Methane Oxidation to Methanol Catalyzed by Cu-Oxo Clusters Stabilized in NU-1000 Metal–Organic Framework

• Published in: Journal of the American Chemical Society Vol. 139; no. 30; pp. 10294 - 10301
• Main Authors: Ikuno, Takaaki, Zheng, Jian, Vjunov, Aleksei, Sanchez-Sanchez, Maricruz, Ortuño, Manuel A, Pahls, Dale R, Fulton, John L, Camaioni, Donald M, Li, Zhanyong, Ray, Debmalya, Mehdi, B. Layla, Browning, Nigel D, Farha, Omar K, Hupp, Joseph T, Cramer, Christopher J, Gagliardi, Laura, Lercher, Johannes A
• Format: Journal Article
• Language: English
• Published: United States American Chemical Society 02.08.2017; American Chemical Society (ACS)

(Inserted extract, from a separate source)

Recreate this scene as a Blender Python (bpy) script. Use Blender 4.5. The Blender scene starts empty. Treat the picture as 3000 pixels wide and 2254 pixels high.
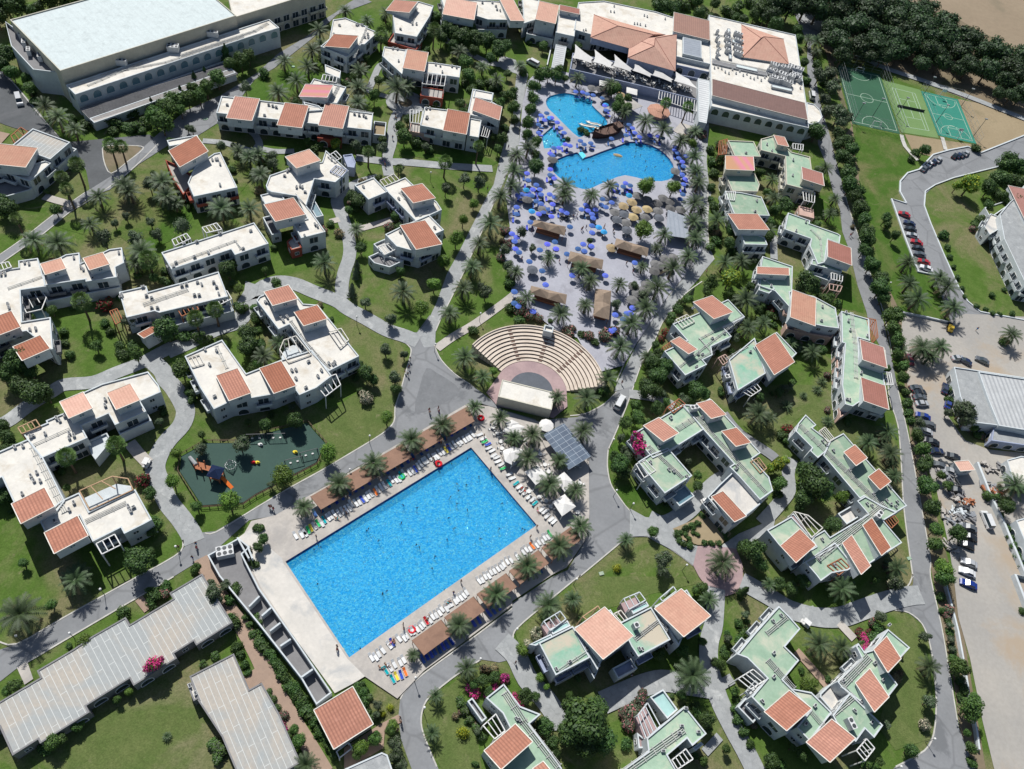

• Subjects: carbon; carbon dioxide; catalysts; coordination polymers; cupric oxide; density functional theory; methane; methanol; oxidation; X-ray absorption spectroscopy
• ISSN: 0002-7863; 1520-5126; 1520-5126
• DOI: 10.1021/jacs.7b02936

Copper oxide clusters synthesized via atomic layer deposition on the nodes of the metal–organic framework (MOF) NU-1000 are active for oxidation of methane to methanol under mild reaction conditions. Analysis of chemical reactivity, in situ X-ray absorption spectroscopy, and density functional theory calculations are used to determine structure/activity relations in the Cu-NU-1000 catalytic system. The Cu-loaded MOF contained Cu-oxo clusters of a few Cu atoms. The Cu was present under ambient conditions as a mixture of ∼15% Cu+ and ∼85% Cu2+. The oxidation of methane on Cu-NU-1000 was accompanied by the reduction of 9% of the Cu in the catalyst from Cu2+ to Cu+. The products, methanol, dimethyl ether, and CO2, were desorbed with the passage of 10% water/He at 135 °C, giving a carbon selectivity for methane to methanol of 45–60%. Cu oxo clusters stabilized in NU-1000 provide an active, first generation MOF-based, selective methane oxidation catalyst.